>>>>

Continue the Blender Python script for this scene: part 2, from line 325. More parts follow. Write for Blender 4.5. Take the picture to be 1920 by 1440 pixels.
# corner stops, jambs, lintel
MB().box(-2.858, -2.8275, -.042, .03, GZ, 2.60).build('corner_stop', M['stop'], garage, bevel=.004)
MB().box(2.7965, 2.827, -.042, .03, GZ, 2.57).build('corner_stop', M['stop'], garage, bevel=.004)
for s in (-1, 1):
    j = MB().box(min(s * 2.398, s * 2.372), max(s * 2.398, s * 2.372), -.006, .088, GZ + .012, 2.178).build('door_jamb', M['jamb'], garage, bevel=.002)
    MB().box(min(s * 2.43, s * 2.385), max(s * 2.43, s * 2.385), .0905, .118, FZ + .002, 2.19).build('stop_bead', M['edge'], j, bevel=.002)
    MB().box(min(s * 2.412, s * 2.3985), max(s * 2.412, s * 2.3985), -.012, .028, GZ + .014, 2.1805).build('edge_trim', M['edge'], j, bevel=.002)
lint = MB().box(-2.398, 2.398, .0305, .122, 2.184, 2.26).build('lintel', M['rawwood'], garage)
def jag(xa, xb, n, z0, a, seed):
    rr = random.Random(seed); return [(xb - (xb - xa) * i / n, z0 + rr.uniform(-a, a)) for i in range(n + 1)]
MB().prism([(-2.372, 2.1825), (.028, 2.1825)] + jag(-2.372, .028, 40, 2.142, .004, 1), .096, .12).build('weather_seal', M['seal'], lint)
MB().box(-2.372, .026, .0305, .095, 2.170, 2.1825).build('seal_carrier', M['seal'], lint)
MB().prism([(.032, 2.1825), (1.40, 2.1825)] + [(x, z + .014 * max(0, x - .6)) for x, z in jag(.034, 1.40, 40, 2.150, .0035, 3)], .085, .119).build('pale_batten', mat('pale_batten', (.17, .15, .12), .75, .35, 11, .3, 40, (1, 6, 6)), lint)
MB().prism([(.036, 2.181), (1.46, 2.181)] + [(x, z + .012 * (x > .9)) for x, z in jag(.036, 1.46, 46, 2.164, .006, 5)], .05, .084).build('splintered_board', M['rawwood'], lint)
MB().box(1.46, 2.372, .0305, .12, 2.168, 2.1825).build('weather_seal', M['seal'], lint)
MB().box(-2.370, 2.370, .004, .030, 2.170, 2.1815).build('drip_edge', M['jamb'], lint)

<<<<

SHORT PROBLEM: Write the material out again in its entirety, exactly as shown.

RESPONSE:
Continue the Blender Python script for this scene: part 2, from line 325. More parts follow. Write for Blender 4.5. Take the picture to be 1920 by 1440 pixels.
# corner stops, jambs, lintel
MB().box(-2.858, -2.8275, -.042, .03, GZ, 2.60).build('corner_stop', M['stop'], garage, bevel=.004)
MB().box(2.7965, 2.827, -.042, .03, GZ, 2.57).build('corner_stop', M['stop'], garage, bevel=.004)
for s in (-1, 1):
    j = MB().box(min(s * 2.398, s * 2.372), max(s * 2.398, s * 2.372), -.006, .088, GZ + .012, 2.178).build('door_jamb', M['jamb'], garage, bevel=.002)
    MB().box(min(s * 2.43, s * 2.385), max(s * 2.43, s * 2.385), .0905, .118, FZ + .002, 2.19).build('stop_bead', M['edge'], j, bevel=.002)
    MB().box(min(s * 2.412, s * 2.3985), max(s * 2.412, s * 2.3985), -.012, .028, GZ + .014, 2.1805).build('edge_trim', M['edge'], j, bevel=.002)
lint = MB().box(-2.398, 2.398, .0305, .122, 2.184, 2.26).build('lintel', M['rawwood'], garage)
def jag(xa, xb, n, z0, a, seed):
    rr = random.Random(seed); return [(xb - (xb - xa) * i / n, z0 + rr.uniform(-a, a)) for i in range(n + 1)]
MB().prism([(-2.372, 2.1825), (.028, 2.1825)] + jag(-2.372, .028, 40, 2.142, .004, 1), .096, .12).build('weather_seal', M['seal'], lint)
MB().box(-2.372, .026, .0305, .095, 2.170, 2.1825).build('seal_carrier', M['seal'], lint)
MB().prism([(.032, 2.1825), (1.40, 2.1825)] + [(x, z + .014 * max(0, x - .6)) for x, z in jag(.034, 1.40, 40, 2.150, .0035, 3)], .085, .119).build('pale_batten', mat('pale_batten', (.17, .15, .12), .75, .35, 11, .3, 40, (1, 6, 6)), lint)
MB().prism([(.036, 2.181), (1.46, 2.181)] + [(x, z + .012 * (x > .9)) for x, z in jag(.036, 1.46, 46, 2.164, .006, 5)], .05, .084).build('splintered_board', M['rawwood'], lint)
MB().box(1.46, 2.372, .0305, .12, 2.168, 2.1825).build('weather_seal', M['seal'], lint)
MB().box(-2.370, 2.370, .004, .030, 2.170, 2.1815).build('drip_edge', M['jamb'], lint)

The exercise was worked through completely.